Did that come out already!? Slow West

SlowWest

Some films hit you fast, like a bullet, while others come on like a shot of good whisky, warming you slowly, leaving a burning, smoky aftertaste. Such is the way with Slow West from 2015, starring Michael Fassbender, Kodi Smit-McPhee and Ben Mendelsohn.

This deliberately paced, slow burn film, the quirky debut feature from director John Mclean (who writes and directs here), takes us on an episodic journey from a beach in Scotland across the plains of the American frontier, with events leading to an inevitable and brutal confrontation across a wheat field with a widescreen sky.

Smit-McPhee plays a young pilgrim travelling westward to find his lost love, and finds himself in the company of loner Fassbender, their fates more intertwined than the boy suspects, a fact made more complicated as their journey sees them both learning to rely on and like each other.

Beautifully shot by Robbie Ryan, Slow West has the feel of some of the great films from the 1970s, a hint of Terrence Malick’s poetry with a dose of the hopelessness of Monte Hellman’s Ride in The Whirlwind. We know for certain things are not going to end well for one or more of these characters, particularly when Ben Mendelshon’s greasy, fur coat bundled bounty hunter arrives to complicate things further.

Fassbender is exceptional value as always, bringing a likeable unpredictability to his role and Smit-McPhee and Mendelsohn compliment both him and each other well.

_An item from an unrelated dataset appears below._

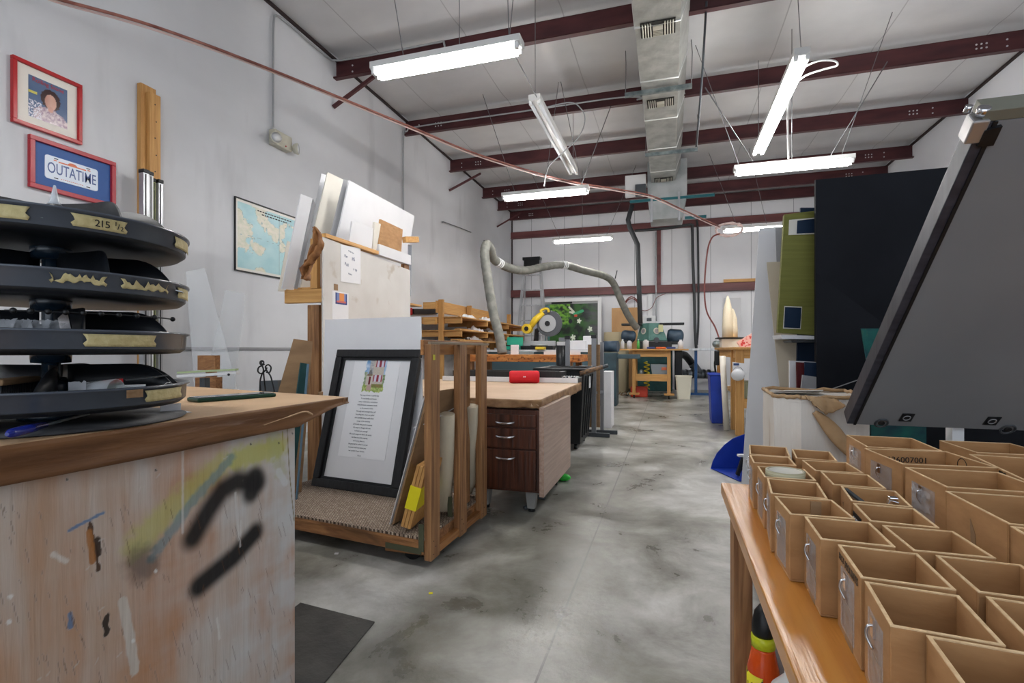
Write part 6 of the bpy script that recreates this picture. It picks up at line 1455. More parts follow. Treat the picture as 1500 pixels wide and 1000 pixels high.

The excellent casting goes a long way to filling out the slight characters.

A feeling of melancholy runs through the film like a deep cut, as the journey winds through forests and plains, leading to the final explosion of violence and a bittersweet climax where love may not bring the results everyone wants, but takes some to the place they need to be.

Mclean’s film was overshadowed by the release of both The Revenant and The Hateful Eight in 2015, but stands easily besides these other Westerns as a more elegiac and engaging entry into the genre.